I take exception to the comments of Rep. Ralph Regula (R-Ohio) concerning the implementation of the Procurement Practices Act of 1985 {letters, June 25}. Rep. Regula cites as his reason for offering an amendment to the District's Appropriations Act the failure of the mayor and the D.C. Council to take the opportunity to close an apparent loophole in the law: the law's silence on the issue of non-competitive renewals of sole-source contracts awarded by the District government.

The issues of home rule and the ability of the D.C. Council to oversee properly the administration of the D.C. government notwithstanding, I question Rep. Regula's interpretation of the procurement act in this area. The act clearly states that it is the policy of the D.C. government that competitive sealed bidding is the preferred method for awarding District contracts. The law also severely limits the approval of sole-source contracts to very specific situations and requires that a written determination be made by the director of the Department of Administrative Services prior to the awarding of any sole-source contract.

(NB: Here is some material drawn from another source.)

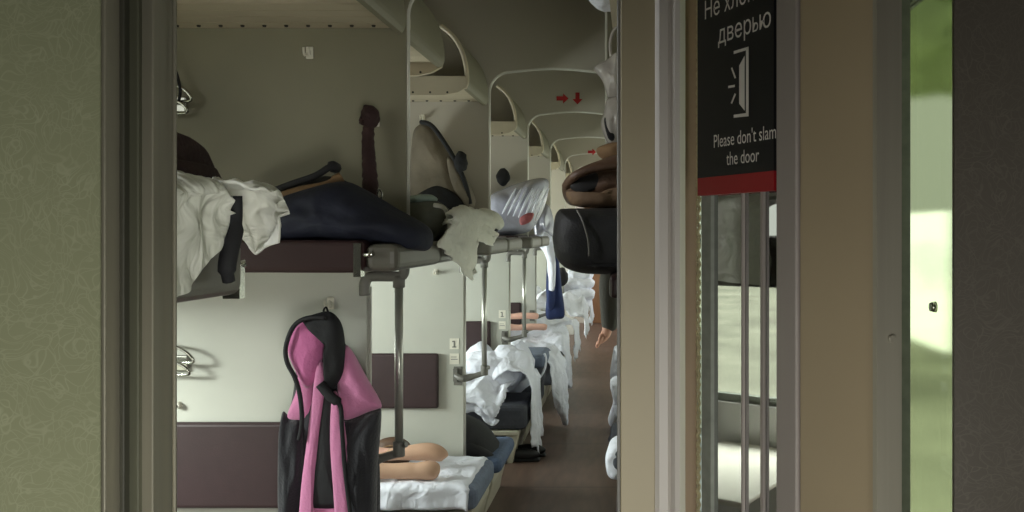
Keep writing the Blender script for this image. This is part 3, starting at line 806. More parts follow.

While Rep. Regula correctly states that the law does not specifically mention the renewal of contracts, including sole-source contracts, it is my belief that the act intends all renewals of contracts to be considered the same as new contracts and therefore subject to the policy and the procedures of the act.

Additionally, while Rep. Regula correctly states that the proposed regulations do not mention the issue of the renewal of sole-source contracts, it is important to note that these regulations are not final and will not be final until they are considered by the council. The Procurement Practices Act provides that the final regulations are to be submitted to the council for a 60-working-day period of review and that the council has the authority to approve or disapprove the rules in whole or part.

As chairman of the Committee on Government Operations, the committee that will have the primary responsibility for the review of these regulations, I can assure Rep. Regula that the regulations, which are due to be submitted to the council shortly, will either be detailed enough to allow for the proper administration of the act or they will not be approved by the council.

Finally, contrary to the opinion of Rep. Regula, the council is very much concerned about the integrity of the contracting process and that of the D.C. government as a whole. The Committee on Government Operations has just conducted two days of hearings on the implementation of the Procurement Practices Act in an effort to ensure that the act is being lawfully carried out. As I stated at the beginning of the hearings, it is vitally important that the District's contracting for goods and services be done fairly, ethically and, above all, legally.

I am confident that under the new director of the Department of Administrative Services the contracting process will be cleaned up and that businesses wishing to do business with the D.C. government will once again feel confident in bidding for that business. The council stands ready to offer whatever assistance is necessary, including changing the procurement law, to ensure that the procurement process is a fair process. District residents deserve no less.